Nothing should be output except the lines from the one containing "0.5, noise=0.3, nscale=18)" through the one containing "def paint(name, col, rough=0.03, noise=0.06): return", both ends included, each repeated exactly.

━━ Dataset extract

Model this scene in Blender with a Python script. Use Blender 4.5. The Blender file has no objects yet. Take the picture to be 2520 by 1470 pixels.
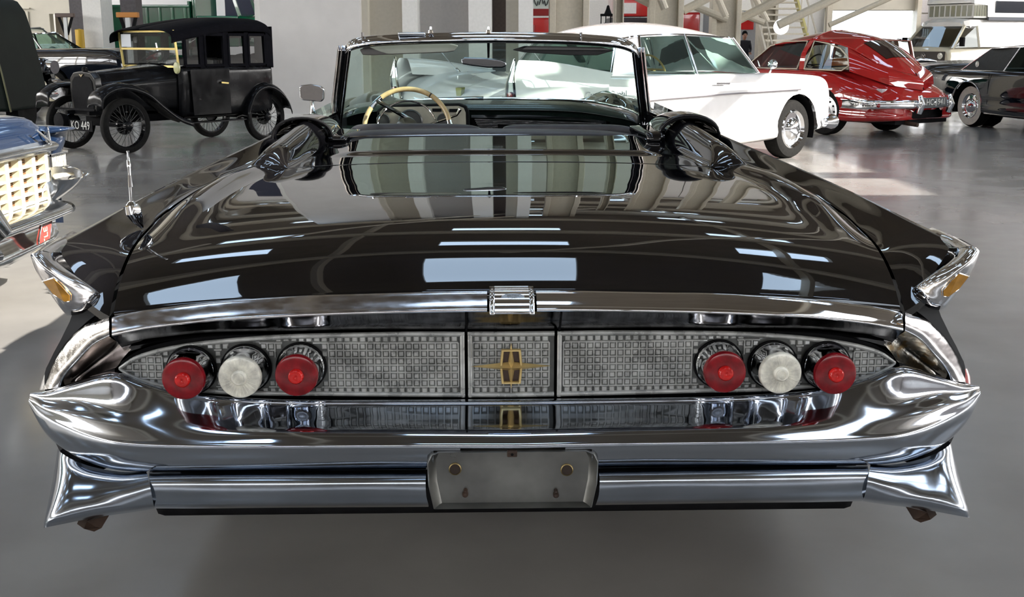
import bpy, bmesh, math, random
import numpy as np
from mathutils import Vector, Matrix
C = bpy.context.scene.collection
PI = math.pi
random.seed(4)

# ------------------------------------------------------------------ camera, sky, sun, exposure
FOC, CAMH, HORIZ = 2800.0, 1.35, 100.0
TH = math.atan((735 - HORIZ) / FOC)
COSP, SINP = math.cos(TH), math.sin(TH)
cd = bpy.data.cameras.new('camera'); cam = bpy.data.objects.new('camera', cd); C.objects.link(cam)
cd.sensor_width = 36; cd.lens = FOC / 2520 * 36; cd.clip_end = 300; cd.clip_start = 0.05
cam.location = (0, 0, CAMH); cam.rotation_euler = (PI / 2 - TH, 0, 0)
bpy.context.scene.camera = cam
sc = bpy.context.scene
sc.view_settings.view_transform = 'Standard'; sc.view_settings.look = 'None'
sc.view_settings.exposure = 0.45; sc.view_settings.gamma = 1; sc.view_settings.use_curve_mapping = False
w = bpy.data.worlds.new('sky'); sc.world = w; w.use_nodes = True
bg = w.node_tree.nodes['Background']; bg.inputs[0].default_value = (0.78, 0.88, 1.0, 1); bg.inputs[1].default_value = 3.5
SUNV = Vector((0.78, -0.30, 0.58)).normalized()      # direction towards the sun
sl = bpy.data.lights.new('sun', 'SUN'); sl.energy = 11; sl.angle = 0.009; sl.color = (1.0, 0.95, 0.86)
so = bpy.data.objects.new('sun', sl); C.objects.link(so); so.rotation_euler = SUNV.to_track_quat('Z', 'Y').to_euler(); so.location = (20, -5, 20)
SKYLIGHT = 4.0
CEIL = 7.5
sc.cycles.max_bounces = 8; sc.cycles.diffuse_bounces = 3; sc.cycles.glossy_bounces = 5; sc.cycles.transmission_bounces = 8
sc.cycles.transparent_max_bounces = 16; sc.cycles.caustics_reflective = False; sc.cycles.caustics_refractive = False
sc.cycles.use_denoising = True; sc.cycles.sample_clamp_indirect = 4.0

# ------------------------------------------------------------------ pixel -> place helpers (measure the photograph once; every point gets its own distance)
def ray(px, py):
    a = (px - 1260) / FOC; b = -(py - 735) / FOC
    return a, COSP + b * SINP, -SINP + b * COSP
def ground(px, py, z=0.0):
    r = ray(px, py); t = (z - CAMH) / r[2]; return Vector((r[0] * t, r[1] * t, z))
def atY(px, py, Y):
    r = ray(px, py); t = Y / r[1]; return Vector((r[0] * t, Y, CAMH + r[2] * t))

# ------------------------------------------------------------------ materials
MATS = {}
def mat(name, col, rough=0.5, metal=0.0, ior=1.5, coat=0.0, noise=0.0, nscale=20.0, col2=None, rvar=0.0, bump=0.0, bscale=200.0,
        emit=None, estr=0.0, trans=0.0, alpha=1.0, detail=4.0, lo=0.35, hi=0.65, stretch=(1, 1, 1)):
    if name in MATS: return MATS[name]
    m = bpy.data.materials.new(name); m.use_nodes = True; nt = m.node_tree; b = nt.nodes['Principled BSDF']
    b.inputs['Base Color'].default_value = (*col, 1); b.inputs['Roughness'].default_value = rough; b.inputs['Metallic'].default_value = metal
    b.inputs['IOR'].default_value = ior; b.inputs['Coat Weight'].default_value = coat; b.inputs['Coat Roughness'].default_value = 0.02
    b.inputs['Transmission Weight'].default_value = trans; b.inputs['Alpha'].default_value = alpha
    if emit: b.inputs['Emission Color'].default_value = (*emit, 1); b.inputs['Emission Strength'].default_value = estr
    tc = nt.nodes.new('ShaderNodeTexCoord'); mp = nt.nodes.new('ShaderNodeMapping'); mp.inputs['Scale'].default_value = stretch
    nt.links.new(tc.outputs['Object'], mp.inputs[0])
    n = nt.nodes.new('ShaderNodeTexNoise'); n.inputs['Scale'].default_value = nscale; n.inputs['Detail'].default_value = detail
    nt.links.new(mp.outputs[0], n.inputs['Vector'])
    if noise > 0 or col2:
        rp = nt.nodes.new('ShaderNodeValToRGB'); c2 = col2 or tuple(min(1, c * (1 + noise)) for c in col); c1 = col if col2 else tuple(c * (1 - noise) for c in col)
        rp.color_ramp.elements[0].position = lo; rp.color_ramp.elements[1].position = hi
        rp.color_ramp.elements[0].color = (*c1, 1); rp.color_ramp.elements[1].color = (*c2, 1)
        nt.links.new(n.outputs['Fac'], rp.inputs[0]); nt.links.new(rp.outputs[0], b.inputs['Base Color'])
    if rvar > 0:
        mr = nt.nodes.new('ShaderNodeMapRange'); mr.inputs[1].default_value = 0.3; mr.inputs[2].default_value = 0.7
        mr.inputs[3].default_value = max(0.01, rough - rvar); mr.inputs[4].default_value = rough + rvar
        nt.links.new(n.outputs['Fac'], mr.inputs[0]); nt.links.new(mr.outputs[0], b.inputs['Roughness'])
    if bump > 0:
        n2 = nt.nodes.new('ShaderNodeTexNoise'); n2.inputs['Scale'].default_value = bscale; nt.links.new(mp.outputs[0], n2.inputs['Vector'])
        bp = nt.nodes.new('ShaderNodeBump'); bp.inputs['Strength'].default_value = bump; bp.inputs['Distance'].default_value = 0.002
        nt.links.new(n2.outputs['Fac'], bp.inputs['Height']); nt.links.new(bp.outputs[0], b.inputs['Normal'])
    MATS[name] = m; return m
def glassmat(name, tint, rough=0.0):
    """thin pane: tinted see-through plus a mirror-like sheen"""
    if name in MATS: return MATS[name]
    m = bpy.data.materials.new(name); m.use_nodes = True; nt = m.node_tree; nt.nodes.clear()
    o = nt.nodes.new('ShaderNodeOutputMaterial'); mx = nt.nodes.new('ShaderNodeMixShader'); t = nt.nodes.new('ShaderNodeBsdfTransparent')
    g = nt.nodes.new('ShaderNodeBsdfGlossy'); f = nt.nodes.new('ShaderNodeFresnel'); f.inputs[0].default_value = 1.45
    t.inputs[0].default_value = (*tint, 1); g.inputs['Roughness'].default_value = rough + 0.01; g.inputs[0].default_value = (0.9, 0.95, 0.95, 1)
    nt.links.new(f.outputs[0], mx.inputs[0]); nt.links.new(t.outputs[0], mx.inputs[1]); nt.links.new(g.outputs[0], mx.inputs[2]); nt.links.new(mx.outputs[0], o.inputs[0])
    MATS[name] = m; return m

PAINT = mat('black_paint', (0.004, 0.004, 0.005), 0.02, ior=1.62, noise=0.3, nscale=6)
CHROME = mat('chrome', (0.80, 0.81, 0.83), 0.045, 1.0, rvar=0.02, nscale=9)
CHROMEB = mat('bumper_chrome', (0.42, 0.455, 0.51), 0.07, 1.0, rvar=0.04, nscale=5)
CHROMES = mat('satin_bumper_chrome', (0.36, 0.40, 0.46), 0.15, 1.0, rvar=0.05, nscale=7, noise=0.08)
CHROMEW = mat('worn_chrome', (0.66, 0.65, 0.66), 0.16, 1.0, rvar=0.06, nscale=30, noise=0.12, stretch=(1, 1, 4))
PITTED = mat('pitted_chrome', (0.62, 0.60, 0.58), 0.16, 1.0, noise=0.35, nscale=60, rvar=0.1, bump=0.15, bscale=400)
RUSTY = mat('rusty_chrome', (0.62, 0.60, 0.55), 0.22, 1.0, col2=(0.30, 0.20, 0.09), nscale=28, lo=0.48, hi=0.62, rvar=0.12, bump=0.6, bscale=60)
DARKCH = mat('tarnished_chrome', (0.46, 0.41, 0.39), 0.22, 1.0, noise=0.4, nscale=12, rvar=0.05)
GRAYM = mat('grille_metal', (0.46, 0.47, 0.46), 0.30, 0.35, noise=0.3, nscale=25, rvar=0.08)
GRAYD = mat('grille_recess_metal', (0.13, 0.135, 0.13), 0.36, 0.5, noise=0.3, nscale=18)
GOLD = mat('gold_metal', (0.80, 0.60, 0.26), 0.30, 0.6, noise=0.15)
AMBER = mat('amber_reflector', (0.42, 0.20, 0.02), 0.35, coat=0.6, noise=0.25, nscale=30)
REDL = mat('red_lens', (0.22, 0.003, 0.008), 0.22, coat=0.25, noise=0.3, nscale=40)
REDC = mat('red_lens_button', (0.60, 0.012, 0.010), 0.22, coat=0.3, noise=0.2, nscale=60)
WHITEL = mat('clear_ribbed_lens', (0.80, 0.78, 0.69), 0.25, coat=0.4, noise=0.25, nscale=50)
PLATEM = mat('bare_plate_metal', (0.20, 0.20, 0.19), 0.34, 0.8, noise=0.35, nscale=7, rvar=0.1)
RUST = mat('brown_rust', (0.045, 0.025, 0.016), 0.8, noise=0.4)
BLACK = mat('matt_black', (0.008, 0.008, 0.009), 0.8, ior=1.18, noise=0.2)
RUBBER = mat('tyre_rubber', (0.011, 0.0105, 0.010), 0.85, ior=1.25, noise=0.2, nscale=30, bump=0.2)
VINYL = mat('grey_vinyl', (0.045, 0.045, 0.050), 0.42, noise=0.15, bump=0.2, bscale=300)
DASH = mat('dark_green_dash', (0.010, 0.017, 0.015), 0.25, coat=0.3, noise=0.2)
IVORY = mat('ivory_plastic', (0.50, 0.36, 0.18), 0.25, coat=0.6, noise=0.15)
TINT = glassmat('green_tinted_glass', (0.74, 0.90, 0.84))
CLEAR = glassmat('clear_glass', (0.88, 0.92, 0.90))
DARKGL = glassmat('smoked_glass', (0.35, 0.40, 0.40))
def paint(name, col, rough=0.03, noise=0.06): return mat(name, col, rough, ior=1.5, coat=0.8, noise=noise, nscale=3)

# ------------------------------------------------------------------ mesh helpers
def mk(name, V, F, m, parent=None, smooth=True, kind=None, label=None):
    me = bpy.data.meshes.new(name); me.from_pydata([tuple(v) for v in V], [], [tuple(f) for f in F]); me.update()
    if smooth: me.polygons.foreach_set('use_smooth', [True] * len(me.polygons))
    me.materials.append(m)
    o = bpy.data.objects.new(name, me); C.objects.link(o)
    if parent: o.parent = parent
    if kind: o['kind'] = kind
    if label: o['label'] = label
    return o
def thing(name, label, cat, loc=(0, 0, 0), rz=0.0, group=None, scale=1.0):
    o = bpy.data.objects.new(name, None); C.objects.link(o); o.location = loc; o.rotation_euler = (0, 0, rz); o.scale = (scale,) * 3
    o['label'] = label; o['category'] = cat
    if group: o['group'] = group
    return o
def tag(o, label, cat, group=None):
    o['label'] = label; o['category'] = cat
    if group: o['group'] = group
    return o
def cr(P, n):
    """Catmull-Rom through P (K,3) with n pieces per span"""
    P = np.asarray(P, float); K = len(P)
    if K < 3:
        t = np.linspace(0, 1, n * (K - 1) + 1)[:, None]; return P[0] * (1 - t) + P[-1] * t
    E = np.vstack([2 * P[0] - P[1], P, 2 * P[-1] - P[-2]]); out = []
    for i in range(K - 1):
        p0, p1, p2, p3 = E[i:i + 4]
        for k in range(n):
            t = k / n
            out.append(0.5 * (2 * p1 + (p2 - p0) * t + (2 * p0 - 5 * p1 + 4 * p2 - p3) * t * t + (3 * p1 - p0 - 3 * p2 + p3) * t ** 3))
    out.append(P[-1]); return np.array(out)
def fine(G, nr, nk):
    G = np.asarray(G, float); A = np.array([cr(row, nk) for row in G])          # along stations
    return np.array([cr(A[:, j], nr) for j in range(A.shape[1])]).transpose(1, 0, 2)
def gridVF(A, closed=False):
    A = np.asarray(A); R, K = A.shape[:2]; V = A.reshape(-1, 3); F = []
    for i in range(R - 1):
        for j in range(K - (0 if closed else 1)):
            j2 = (j + 1) % K; F.append((i * K + j, i * K + j2, (i + 1) * K + j2, (i + 1) * K + j))
    return V, F
def mirx(A): B = np.array(A, float); B[..., 0] *= -1; return B
def miry(A): B = np.array(A, float); B[..., 1] *= -1; return B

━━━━

Completed exercise:
GRAYD = mat('grille_recess_metal', (0.13, 0.135, 0.13), 0.36, 0.5, noise=0.3, nscale=18)
GOLD = mat('gold_metal', (0.80, 0.60, 0.26), 0.30, 0.6, noise=0.15)
AMBER = mat('amber_reflector', (0.42, 0.20, 0.02), 0.35, coat=0.6, noise=0.25, nscale=30)
REDL = mat('red_lens', (0.22, 0.003, 0.008), 0.22, coat=0.25, noise=0.3, nscale=40)
REDC = mat('red_lens_button', (0.60, 0.012, 0.010), 0.22, coat=0.3, noise=0.2, nscale=60)
WHITEL = mat('clear_ribbed_lens', (0.80, 0.78, 0.69), 0.25, coat=0.4, noise=0.25, nscale=50)
PLATEM = mat('bare_plate_metal', (0.20, 0.20, 0.19), 0.34, 0.8, noise=0.35, nscale=7, rvar=0.1)
RUST = mat('brown_rust', (0.045, 0.025, 0.016), 0.8, noise=0.4)
BLACK = mat('matt_black', (0.008, 0.008, 0.009), 0.8, ior=1.18, noise=0.2)
RUBBER = mat('tyre_rubber', (0.011, 0.0105, 0.010), 0.85, ior=1.25, noise=0.2, nscale=30, bump=0.2)
VINYL = mat('grey_vinyl', (0.045, 0.045, 0.050), 0.42, noise=0.15, bump=0.2, bscale=300)
DASH = mat('dark_green_dash', (0.010, 0.017, 0.015), 0.25, coat=0.3, noise=0.2)
IVORY = mat('ivory_plastic', (0.50, 0.36, 0.18), 0.25, coat=0.6, noise=0.15)
TINT = glassmat('green_tinted_glass', (0.74, 0.90, 0.84))
CLEAR = glassmat('clear_glass', (0.88, 0.92, 0.90))
DARKGL = glassmat('smoked_glass', (0.35, 0.40, 0.40))
def paint(name, col, rough=0.03, noise=0.06): return mat(name, col, rough, ior=1.5, coat=0.8, noise=noise, nscale=3)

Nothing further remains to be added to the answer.